Domestic fundamentals: (1) On the demand side, according to SMM research, steel mills have recently raised their prices several times, and the orders received by the mills have also picked up. Therefore, the short-term mismatch between supply and demand still exists, but the supply shortage is mainly reflected in some specifications with scarce supply. It is expected that the spot prices of mainstream specifications will remain stable with some upside momentum in the short term. The Wuxi market reported that some orders have been transmitted to the terminal end, but the transactions in the Foshan market are still in the intermediate stage and have not yet been transmitted to the downstream.
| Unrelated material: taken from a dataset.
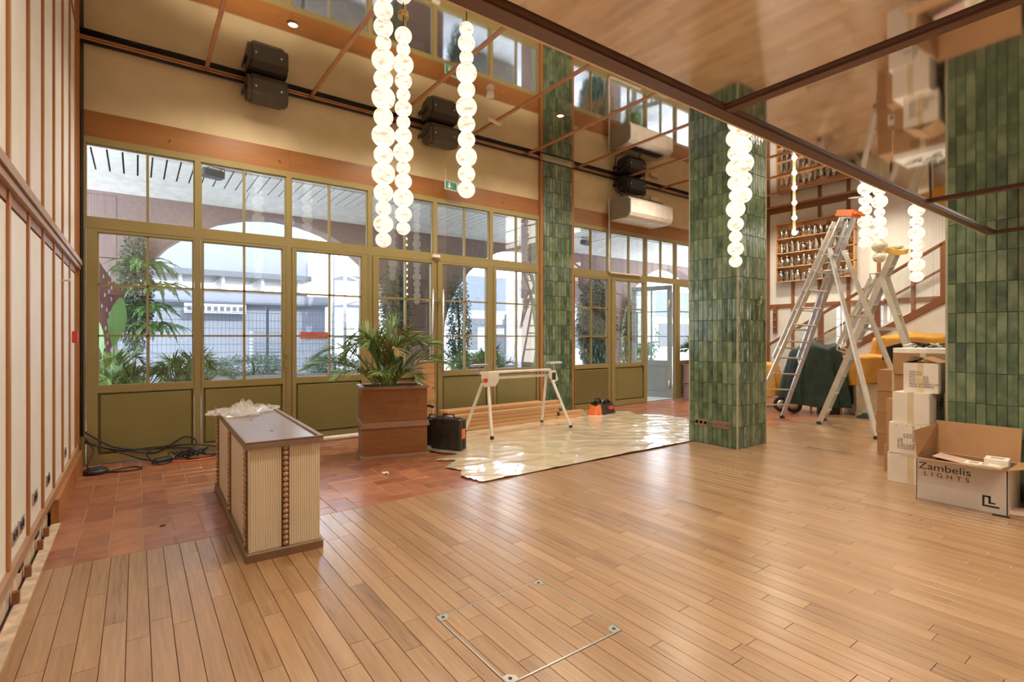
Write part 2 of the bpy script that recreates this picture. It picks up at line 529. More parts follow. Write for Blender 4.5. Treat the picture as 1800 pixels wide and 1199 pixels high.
def tile_mb(mb, p, off=(0, 0)):
    g = .0028
    dz = R.uniform(-.0012, .0008)
    b = len(mb.v)
    x0, x1, y0, y1 = p[0] + g - off[0], p[1] - g - off[0], p[2] + g - off[1], p[3] - g - off[1]
    for i, z in ((0, -.007), (0, -.003 + dz), (.004, dz)):
        for xx, yy in ((x0 + i, y0 + i), (x1 - i, y0 + i), (x1 - i, y1 - i), (x0 + i, y1 - i)):
            mb.v.append(Vector((xx + R.uniform(-.0008, .0008), yy + R.uniform(-.0008, .0008), z + (R.uniform(-.0007, .0007) if i else 0))))
    for r in (0, 4):
        for k in range(4): mb.face([b + r + k, b + r + (k + 1) % 4, b + r + 4 + (k + 1) % 4, b + r + 4 + k])
    mb.face([b + 8, b + 9, b + 10, b + 11])
for p in tl[:295]:
    mb = MB(); tile_mb(mb, p, (p[0], p[2])); mb.build('terracotta_tile', M['terra'], fl, (p[0], p[2], 0), fix=False)
mb = MB()
for p in tl[295:]: tile_mb(mb, p)
tag(mb.build('terracotta_paving', M['terra'], fl, fix=False), kind='stuff')

# floor hatch: steel trim flush with the planks
hx0, hx1, hy0, hy1 = 1.30, 2.008, 1.81, 2.475
h = empty('floor_hatch', (hx0, hy0, 0), 0, 'square access hatch outlined by a thin steel trim in the oak floor', 'hatch')
W_, H_ = hx1 - hx0, hy1 - hy0
for a in ((0, W_, -.004, .004), (0, W_, H_ - .004, H_ + .004), (-.004, .004, 0, H_), (W_ - .004, W_ + .004, 0, H_)):
    MB().box(a[0], a[1], a[2], a[3], -.004, .0012).build('steel_trim', M['steel'], h)
    o_ = .008
for a in ((0, W_, -.0085, -.005), (-.0085, -.005, 0, H_), (W_ + .005, W_ + .0085, 0, H_), (0, W_, H_ + .005, H_ + .0085)):
    MB().box(a[0], a[1], a[2], a[3], -.004, .0006).build('dark_joint', M['subfloor'], h)
for cx_, cy_, sx, sy in ((0, 0, 1, 1), (W_, 0, -1, 1), (W_, H_, -1, -1), (0, H_, 1, -1)):
    s_ = .055
    pl = [(0, 0), (s_, 0), (s_ + .004, s_ * .55), (s_ * .6, s_ + .002), (0, s_)]
    pts = [(cx_ + sx * a, cy_ + sy * b_) for a, b_ in pl]
    q = MB().prism(pts, -.003, .0022).build('corner_plate', M['steel'], h)
    MB().lathe([(.009, .0022), (.009, .004), (.0055, .0042), (.005, .0028)], 14, Matrix.Translation((cx_ + sx * .026, cy_ + sy * .026, 0))).build('screw', M['blackp'], q)

# ------------------------------------------------------------------ ceilings
ce = MB().box(XL - .3, XR + .3, YB, D + .3, HC + .02, HC + .25).build('ceiling', M['creamwall']); tag(ce, kind='structure')
strips = [-.541, .735, 2.045, 3.355, 4.70, 6.02, 7.33, 8.64, 9.95, 11.26, 12.57, 13.88, XR]
for a, b_ in zip(strips, strips[1:]):
    MB().box(a + .002, b_ - .002, 1.25 if a < 6 else YB, D - .01, HC, HC + .015).build('mirror_panel', M['mirror'], ce)
for a in strips[1:-1]:
    MB().box(a - .022, a + .022, 1.25 if a < 6 else YB, D - .02, HC - .018, HC - .001).build('copper_strip', M['copper'], ce)
for a in (3.2,):
    pass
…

Therefore, although the market has been speculating the traditional seasonal high in September and October, which boosted the confidence of longs coupled with warming market demand, it remains to be seen whether the terminal demand could improve smoothly. 

(2) On the supply side, the total output of domestic stainless steel mills is expected to increase slightly in September. Most private steel mills plan to maintain the production level seen in August, and the increase in production is mainly contributed by the newly commissioned steel mills and some large mills.

(3) On the cost side, the cost support is gradually strengthening. The demand for NPI has picked up after steel mills resume the production. And the price cut has slowed as the market players held firm to the prices. Ferrochrome prices are expected to rebound as more manufacturers reduced the production in light of serious losses. Steel scrap prices are also resilient amid supply shortage as a result of contracting circulation of scrap earlier. On the whole, the cost has a general tendency to rebound in the near future. The cost support for the SS contract is relatively strong, hence the room for decline is relatively limited.

Overall, the domestic supply and demand are still increasing simultaneously, accompanied by slight oversupply. The short-term mismatch between supply and demand has led to supply shortage in the market. The transaction situation is better with the market sentiment boomed. Furthermore, the inflow of Indonesia stainless steel to China is less than expected. And the domestic demand is picking up, while the overseas demand has also strengthened, which exceeded expectations. The SS contract has gained strong upward momentum. However, it is still necessary to stay alert as of whether steel mills will increase the production more than expected, and whether downstream consumption can be successfully transmitted to the terminal end. In addition, there is news recently that a steel mill may participate in futures contract delivery in September and October, and it is among the uncertainties that whether the futures contract could remain high in the short term. To sum up, SMM believes that the futures contract will remain high with further upside momentum in the near term.